American Petroleum Institute Report on Offshore Permitting Shows Industry Has Head in the Sand

Media Contacts
John Rumpler

Clean Water Director and Senior Attorney, Environment America

Environment America

Washington, D.C. — Today, the American Petroleum Institute released a report examining the economic impact of a one or two year delay in opening new offshore drilling fields, which they say could result if the President’s Oil Spill Commission’s recommendations are adopted by Congress. Mike Gravitz, Oceans Advocate for Environment America, released the following statement:

“Fighting proposals to reduce the risks of offshore oil drilling with doomsday scenarios and exaggerated impacts shows the industry’s same complacency and smugness that helped cause the largest environmental disaster this country has ever had. 

“The Oil Spill Commission and its Co-Chairs Graham and Reilly are doing everything in their power to reduce the chances of another oil spill catastrophe. It is appalling that the industry would delay or resist implementing these sensible recommendations.

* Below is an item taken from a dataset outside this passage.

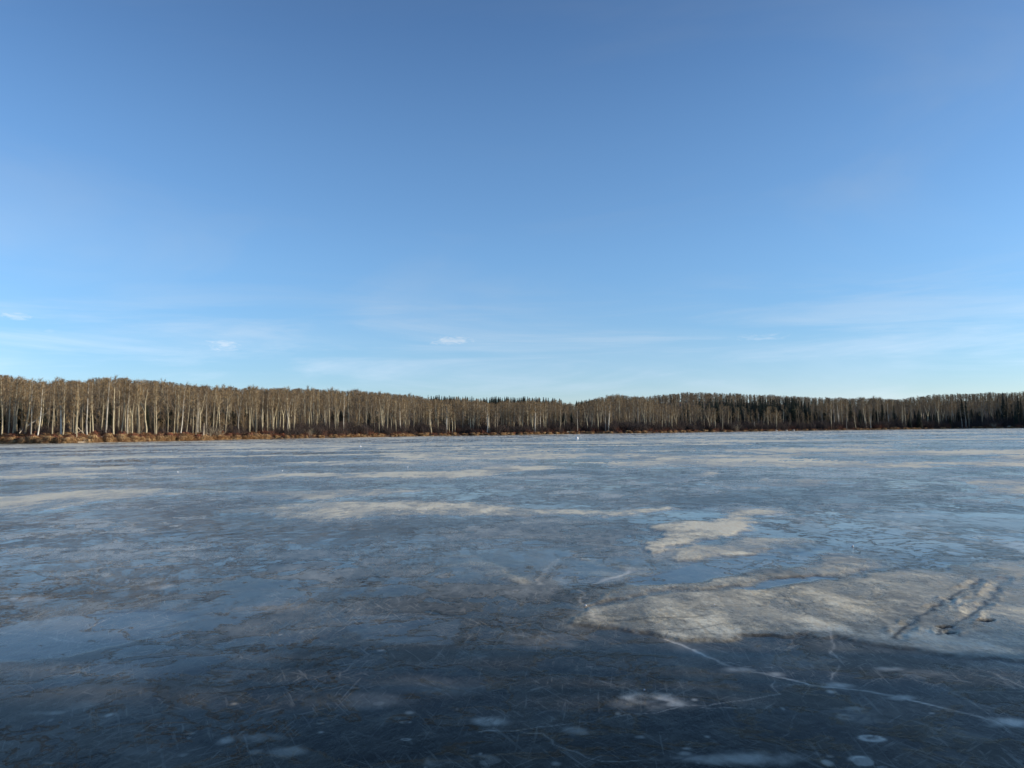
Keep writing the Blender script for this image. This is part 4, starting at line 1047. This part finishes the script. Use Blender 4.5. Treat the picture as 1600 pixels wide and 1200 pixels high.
def lump(name, loc, s, mat, lab, cat, group=None, seed=0, sub=2):
    import bmesh
    bm = bmesh.new(); bmesh.ops.create_icosphere(bm, subdivisions=sub, radius=1)
    r = random.Random(seed)
    for v in bm.verts:
        v.co *= r.uniform(0.78, 1.15)
        if v.co.z < -0.5: v.co.z = -0.5
    me = bpy.data.meshes.new(name); bm.to_mesh(me); bm.free(); me.materials.append(mat)
    o = link_mesh(name, me); o.location = loc; o.scale = s
    return tag(o, lab, cat, group)
M_STONE = flat_mat('pale_stone', (0.50, 0.45, 0.40), (0.36, 0.33, 0.30), 3, 0.8)
g = ground(901.5, 686.5); lump('snow_lump', g + Vector((0, 0, 0.17)), (0.27, 0.24, 0.30), M_CHUNK, 'bright white lump alone on the far ice, right of centre', 'snow lump', None, 1)
for i, (px, py, s, lab) in enumerate(((277.5, 738, 0.035, 'tiny white ice chunk on the ice, left, the brightest there'), (199.5, 740, 0.022, 'tiny dim ice crumb left of the brighter chunk'), (563, 698.5, 0.12, 'tiny white chunk on far ice left of centre'),
        (637, 730, 0.03, 'tiny ice chunk left of the long beige streak tip'), (441, 736, 0.03, 'tiny ice chunk above the long beige streak'), (623, 799, 0.018, 'tiny glittering ice bit in the beige band, its left bit'), (665, 797, 0.018, 'tiny glittering ice bit in the beige band, its right bit'),
        (1116, 946, 0.010, 'white crumb on the grey sheet right of the crack'), (1228, 947, 0.009, 'white crumb midway on the grey sheet'), (1332, 854, 0.016, 'white crumb beside the smooth blue ice'), (1007, 1078.5, 0.006, 'white crumb above the large bubble ring'), (915, 947, 0.012, 'white crumb at the head of the long crack'))):
    g = ground(px, py); lump('ice_chunk', g + Vector((0, 0, s * 0.5)), (s * 1.2, s, s), M_CHUNK, lab, 'ice chunk', 'small chunks scattered on the ice', i + 10, 1)
for i, (px, py, s, lab) in enumerate(((1213, 671.5, 0.8, 'grey stone at the foot of the grey trunk on the shore'), (1229, 673, 0.65, 'pale stone on the shore, middle of three'), (1240, 673.6, 0.75, 'palest stone on the shore, right of three'))):
    a = ray_az(px); p, r = spot(a, 0.6); p.z = 0.25
    lump('shore_stone', p, (s, s * 0.8, s * 0.55), M_STONE, lab, 'stone', 'pale stones on the far shore', i + 40, 2)

# ------------------------------------------------------------------ wood on the near bank, outside the frame, that shades the near ice
pts = []
random.seed(61)
NEAR_SHADE = (28, 75, -12, 2)
for _ in range(150):
    x = random.uniform(14, 110); y = near_edge(x) - random.uniform(1.9, 26)
    pts.append((x, y, 2.0, 0, 0, random.uniform(0, 6), random.uniform(0.9, 1.3), random.uniform(0.65, 0.95), random.randrange(4)))
for _ in range(60):
    x = random.uniform(-120, -6); y = near_edge(x) - random.uniform(4, 30)
    pts.append((x, y, 2.0, 0, 0, random.uniform(0, 6), random.uniform(0.9, 1.3), random.uniform(0.7, 1.0), random.randrange(4)))
instancer('near_bank_spruces', pts, c_spr)
pts = []
for _ in range(45):
    x = random.uniform(18, 80); pts.append((x, near_edge(x) - random.uniform(-0.2, 2.8), 1.0, 0, 0, random.uniform(0, 6), 0.75, random.uniform(0.45, 0.8), random.randrange(16)))
instancer('near_bank_aspens', pts, c_asp)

“The truth  is that coastal tourism and fishing dependent on clean oceans and beaches generate more than $200 billion annually and provide 4.1 million jobs in states now taken off the table for expanded offshore drilling, according to Too Much at Stake: Don’t Gamble with our Coasts, a report by Environment America and the Sierra Club.  Those jobs and economic activity are threatened by offshore drilling. 

“Protecting our treasured oceans and beaches should be a top priority and the risk drilling poses to our coasts is just too great to do Big Oil’s bidding.”